As we made our way through the first stalling hill (the first few hills most of us kept running) into a walk, people stopped to take off layers and I snapped pics of the fields of rape that looked stunning. I fell in with a man from Berlin who was trying to do 100 marathons. He said he wasn't fast but he could keep going! I liked his attitude and he looked like someone who would do alright. Unfortunately our running styles were so different due to our sizes that we were never going to be able to keep much together on the hills (I could nip up a hill, he could hurtle down hill)

After sideways scrambling the last few metres of a hill, we came to a magnificent bowl of a hill, where we  ran along the top then down one side and up the other. It was  beautiful and exciting - and I had never done anything like this before. The German prompted me to take pics before I hurtled down the side - airplane arms out! It was so exhilerating! I felt like a proper distance runner. 

As we trotted down to more normal levels, a man dressed in a madhatters costume sprinted off and we began to catch some walkers who had started at 730am to do the same route. I made sure they said good morning and as we caught more of them who had covered more of the route they were great at saying "well done" as we plodded painfully past. 

At about 8 miles in, I noticed I was getting black spots in front of my eyes which I assumed was from low fuel and the unexpected warm weather. I was lucky I was dressed in so little and I had also brought a homemade drink of water with chia seeds and lime. I took an early energy gel and immodium and decided to run conservatively as I couldn't afford to get even a little bonky - there weren't many people around and probably aid stations every 5miles but only with water. 

We ran through some villages - one was offering red wine tasting and bacon butties and I fell in with some male runners who must have started a bit later. Sadly couldn't keep up and fell to myself for a bit before coming onto some old ultra runners swapping stories about great events in broad west country accents. 

My backpack broke at one stage as I had stopped to put biofreeze on my knees and ankles. I only noticed it was broken 5 metres after stopping however this was 5 metres with a cattle grid in it. I can't tell you how hard it is to wobble over a cattle grid on shaky runners legs with a car watching and waiting. A quick repair and I was back and had fallen in with a German lady who was looking pretty pink and hot from the weather. We ran walked some hills together chatting and then separated which was ideal company as I seriously wanted to just get to the half way mark - we were at mile 10 - it must be close. It must be close. It must be close. I have never waited so much for a 13 mile mark and it not to come. I was weary as hell when I noticed some tents that must be the half marathon start. I seriously thought I could dip out at this point and DNF - maybe they could give me a half marathon medal? But I didn't think they would so I plodded on. The terrain here was chalk with bits of rock in it which my minimalist Kinvaras and my feet hated. A woman pulled out at this stage - which almost tipped me over the edge, then I spoke to a Singaporean who had cramp since mile 8 who said there was no way she was pulling out so I walked with her a bit for company and plodded on. I fell in with Nicola, a Scottish nurse at this point and we ran some of it together before separating and saying we'd run together again. 

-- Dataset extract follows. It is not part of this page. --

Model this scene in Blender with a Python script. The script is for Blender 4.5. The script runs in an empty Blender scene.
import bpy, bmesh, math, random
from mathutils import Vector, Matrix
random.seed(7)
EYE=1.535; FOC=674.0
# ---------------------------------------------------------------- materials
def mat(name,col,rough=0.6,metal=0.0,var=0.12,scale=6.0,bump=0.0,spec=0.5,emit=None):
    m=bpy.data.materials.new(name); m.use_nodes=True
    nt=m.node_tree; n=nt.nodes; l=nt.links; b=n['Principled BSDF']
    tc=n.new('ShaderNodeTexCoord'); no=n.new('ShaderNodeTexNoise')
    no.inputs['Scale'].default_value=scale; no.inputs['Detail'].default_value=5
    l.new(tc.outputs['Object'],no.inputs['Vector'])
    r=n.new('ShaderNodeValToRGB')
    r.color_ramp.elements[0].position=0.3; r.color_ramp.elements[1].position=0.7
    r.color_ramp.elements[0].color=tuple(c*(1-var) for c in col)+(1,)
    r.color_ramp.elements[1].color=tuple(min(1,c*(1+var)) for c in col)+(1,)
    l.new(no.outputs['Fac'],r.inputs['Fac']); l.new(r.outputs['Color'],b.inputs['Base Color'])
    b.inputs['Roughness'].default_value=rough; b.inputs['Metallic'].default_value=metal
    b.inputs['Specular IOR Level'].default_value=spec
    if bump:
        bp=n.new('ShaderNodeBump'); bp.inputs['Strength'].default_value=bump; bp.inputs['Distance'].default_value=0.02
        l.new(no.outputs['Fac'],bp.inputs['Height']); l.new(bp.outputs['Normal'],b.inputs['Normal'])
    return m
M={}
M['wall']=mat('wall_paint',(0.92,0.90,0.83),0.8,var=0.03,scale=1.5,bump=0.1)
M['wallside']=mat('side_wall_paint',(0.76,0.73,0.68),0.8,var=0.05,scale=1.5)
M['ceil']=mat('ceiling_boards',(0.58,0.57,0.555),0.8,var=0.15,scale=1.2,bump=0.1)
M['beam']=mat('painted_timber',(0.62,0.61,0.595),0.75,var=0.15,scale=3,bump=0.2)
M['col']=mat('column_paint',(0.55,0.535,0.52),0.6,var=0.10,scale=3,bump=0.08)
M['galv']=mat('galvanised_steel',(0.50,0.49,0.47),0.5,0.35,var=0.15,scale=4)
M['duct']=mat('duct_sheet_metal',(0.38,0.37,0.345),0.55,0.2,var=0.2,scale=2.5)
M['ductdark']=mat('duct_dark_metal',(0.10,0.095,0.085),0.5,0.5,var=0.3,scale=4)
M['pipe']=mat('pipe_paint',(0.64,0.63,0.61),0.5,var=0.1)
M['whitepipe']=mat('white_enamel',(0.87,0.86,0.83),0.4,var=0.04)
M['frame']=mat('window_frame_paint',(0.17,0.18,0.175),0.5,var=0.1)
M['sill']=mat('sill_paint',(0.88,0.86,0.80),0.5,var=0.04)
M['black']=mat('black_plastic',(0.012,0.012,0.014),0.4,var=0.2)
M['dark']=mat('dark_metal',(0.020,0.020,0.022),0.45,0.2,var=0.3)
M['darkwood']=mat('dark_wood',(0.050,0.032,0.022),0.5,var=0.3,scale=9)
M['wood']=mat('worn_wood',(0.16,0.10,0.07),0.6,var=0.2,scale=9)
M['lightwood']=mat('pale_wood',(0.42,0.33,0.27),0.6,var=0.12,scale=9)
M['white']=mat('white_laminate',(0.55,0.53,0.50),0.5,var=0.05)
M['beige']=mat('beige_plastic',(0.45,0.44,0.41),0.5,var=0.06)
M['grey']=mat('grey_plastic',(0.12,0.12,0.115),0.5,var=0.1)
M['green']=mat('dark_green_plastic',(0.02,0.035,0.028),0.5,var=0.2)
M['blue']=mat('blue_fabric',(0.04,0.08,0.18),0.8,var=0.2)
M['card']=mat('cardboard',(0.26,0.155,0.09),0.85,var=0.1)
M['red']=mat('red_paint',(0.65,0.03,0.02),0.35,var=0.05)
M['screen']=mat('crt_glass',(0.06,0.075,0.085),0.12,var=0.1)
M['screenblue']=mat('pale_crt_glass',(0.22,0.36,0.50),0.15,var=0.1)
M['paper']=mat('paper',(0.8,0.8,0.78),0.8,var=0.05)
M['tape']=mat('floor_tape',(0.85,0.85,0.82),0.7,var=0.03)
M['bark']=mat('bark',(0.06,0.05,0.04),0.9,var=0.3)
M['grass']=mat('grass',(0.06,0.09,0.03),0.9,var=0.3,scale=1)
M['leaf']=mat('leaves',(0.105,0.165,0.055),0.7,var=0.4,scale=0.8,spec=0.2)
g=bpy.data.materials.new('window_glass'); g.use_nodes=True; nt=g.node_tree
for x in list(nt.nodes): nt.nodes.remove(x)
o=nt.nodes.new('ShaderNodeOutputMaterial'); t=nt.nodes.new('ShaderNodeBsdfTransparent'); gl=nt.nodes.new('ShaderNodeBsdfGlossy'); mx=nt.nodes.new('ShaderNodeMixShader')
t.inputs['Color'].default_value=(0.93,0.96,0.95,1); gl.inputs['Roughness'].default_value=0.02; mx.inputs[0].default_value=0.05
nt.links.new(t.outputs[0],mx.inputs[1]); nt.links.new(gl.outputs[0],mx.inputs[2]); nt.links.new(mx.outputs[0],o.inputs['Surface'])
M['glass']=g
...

Not only was the terrain awful but we were able to see the route for miles ahead. I found this realy disheartening. I focussed on catching walkers and runners - there was a man who looked nude that was an incentive to catch up. He was actually in a caveman outfit and had bad cramp and was limping home. I plodded past Nicola at one point as she had something in her shoe and there was a period of being really alone. I was really sick and drawing on earlier when I had got some incredibly supportive messages via twitter at an aid station. I kept them in my head and nibbled a  cliff bar. I had one pack of mini Haribo and I desperately craved sugar. When Nicola and I fell in again I decided I need to stick with someone to keep it together to the finish so we chatted as we employed a run walk strategy to the end. Nicola didn't have any real food so I gave her my haribo and begged a man at an aid station for some squash from his own personal supplies. 

We skipped an aid station at mile 20 because neither of us needed water but didn't realise the course went past it. Instead we focussed on run walking on and chatting. Half a mile in I became concerned that there was no one in front of us and no one behind. We looked around and realised we were on a Ministry of Defence firing range. We had no idea where we were or where the route was. We thought we heard a car then realised it was a military vehicle. I went to ring the event organisers but t there was no emergency contact number on the back of the bib and so I sent a message to a friend I knew had the event organisers contact details. We decided to run back to where both new the route was and start from there. On the way, we found the runners again in the distance so that was reassuring and we cut out the aid station to rejoin them. A lot of people we had passed earlier we now had to pass again and they were very surprised about where we had gone to! 

We had to keep really positive about that because so close to the finish that can really demoralise you. It had zapped us a little doing an extra mile and the walk breaks were getting longer. We decided to save ourselves to be able to run the finish. Eventually someone told us Stonehenge was going to crawl into sight and it did, on the horizon like a little model, and the finish thankfully on this side of the road and closer! 

It took me six hours of running, walking, splashing through muddy puddles, scuffling through chalk trails, scrambling up hills and zig zagging down them - but I had finished. I had kept my head straight and mitigated the worse nausea and dizziness and also my legs felt fine other than a niggle where my ankle pronated. I decided to mark it a lesson in running smart and if I wanted to be a proper ultra runner one day that might be a useful lesson!